Restate the complete material exactly.
==== Recorded information ====
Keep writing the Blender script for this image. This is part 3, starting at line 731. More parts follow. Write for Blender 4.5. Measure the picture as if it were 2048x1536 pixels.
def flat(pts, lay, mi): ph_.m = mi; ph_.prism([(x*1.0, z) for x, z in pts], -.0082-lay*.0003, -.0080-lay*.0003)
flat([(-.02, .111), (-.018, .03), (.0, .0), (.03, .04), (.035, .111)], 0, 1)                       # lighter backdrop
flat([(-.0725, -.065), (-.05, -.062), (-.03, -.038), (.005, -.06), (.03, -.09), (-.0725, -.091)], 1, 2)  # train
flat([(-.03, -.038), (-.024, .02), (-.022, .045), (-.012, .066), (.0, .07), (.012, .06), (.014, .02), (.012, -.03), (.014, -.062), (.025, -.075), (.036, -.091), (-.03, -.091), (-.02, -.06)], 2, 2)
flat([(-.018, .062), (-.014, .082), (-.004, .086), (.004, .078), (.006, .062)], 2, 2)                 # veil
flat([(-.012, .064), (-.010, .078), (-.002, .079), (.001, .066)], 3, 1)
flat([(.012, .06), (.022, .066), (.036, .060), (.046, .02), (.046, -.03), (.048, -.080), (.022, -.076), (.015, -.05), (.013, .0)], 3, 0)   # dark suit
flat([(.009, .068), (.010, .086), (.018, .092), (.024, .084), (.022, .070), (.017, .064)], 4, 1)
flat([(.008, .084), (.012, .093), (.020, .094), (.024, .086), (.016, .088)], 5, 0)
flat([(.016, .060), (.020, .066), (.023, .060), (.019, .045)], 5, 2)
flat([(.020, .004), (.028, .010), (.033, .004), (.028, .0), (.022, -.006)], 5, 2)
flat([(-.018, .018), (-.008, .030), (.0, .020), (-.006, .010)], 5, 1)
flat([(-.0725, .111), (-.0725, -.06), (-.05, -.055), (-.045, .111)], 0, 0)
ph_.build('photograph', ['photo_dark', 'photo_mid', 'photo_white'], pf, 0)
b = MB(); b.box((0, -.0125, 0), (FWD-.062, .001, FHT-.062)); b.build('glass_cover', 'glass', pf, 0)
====
**Solution for this task:**
Keep writing the Blender script for this image. This is part 3, starting at line 731. More parts follow. Write for Blender 4.5. Measure the picture as if it were 2048x1536 pixels.
def flat(pts, lay, mi): ph_.m = mi; ph_.prism([(x*1.0, z) for x, z in pts], -.0082-lay*.0003, -.0080-lay*.0003)
flat([(-.02, .111), (-.018, .03), (.0, .0), (.03, .04), (.035, .111)], 0, 1)                       # lighter backdrop
flat([(-.0725, -.065), (-.05, -.062), (-.03, -.038), (.005, -.06), (.03, -.09), (-.0725, -.091)], 1, 2)  # train
flat([(-.03, -.038), (-.024, .02), (-.022, .045), (-.012, .066), (.0, .07), (.012, .06), (.014, .02), (.012, -.03), (.014, -.062), (.025, -.075), (.036, -.091), (-.03, -.091), (-.02, -.06)], 2, 2)
flat([(-.018, .062), (-.014, .082), (-.004, .086), (.004, .078), (.006, .062)], 2, 2)                 # veil
flat([(-.012, .064), (-.010, .078), (-.002, .079), (.001, .066)], 3, 1)
flat([(.012, .06), (.022, .066), (.036, .060), (.046, .02), (.046, -.03), (.048, -.080), (.022, -.076), (.015, -.05), (.013, .0)], 3, 0)   # dark suit
flat([(.009, .068), (.010, .086), (.018, .092), (.024, .084), (.022, .070), (.017, .064)], 4, 1)
flat([(.008, .084), (.012, .093), (.020, .094), (.024, .086), (.016, .088)], 5, 0)
flat([(.016, .060), (.020, .066), (.023, .060), (.019, .045)], 5, 2)
flat([(.020, .004), (.028, .010), (.033, .004), (.028, .0), (.022, -.006)], 5, 2)
flat([(-.018, .018), (-.008, .030), (.0, .020), (-.006, .010)], 5, 1)
flat([(-.0725, .111), (-.0725, -.06), (-.05, -.055), (-.045, .111)], 0, 0)
ph_.build('photograph', ['photo_dark', 'photo_mid', 'photo_white'], pf, 0)
b = MB(); b.box((0, -.0125, 0), (FWD-.062, .001, FHT-.062)); b.build('glass_cover', 'glass', pf, 0)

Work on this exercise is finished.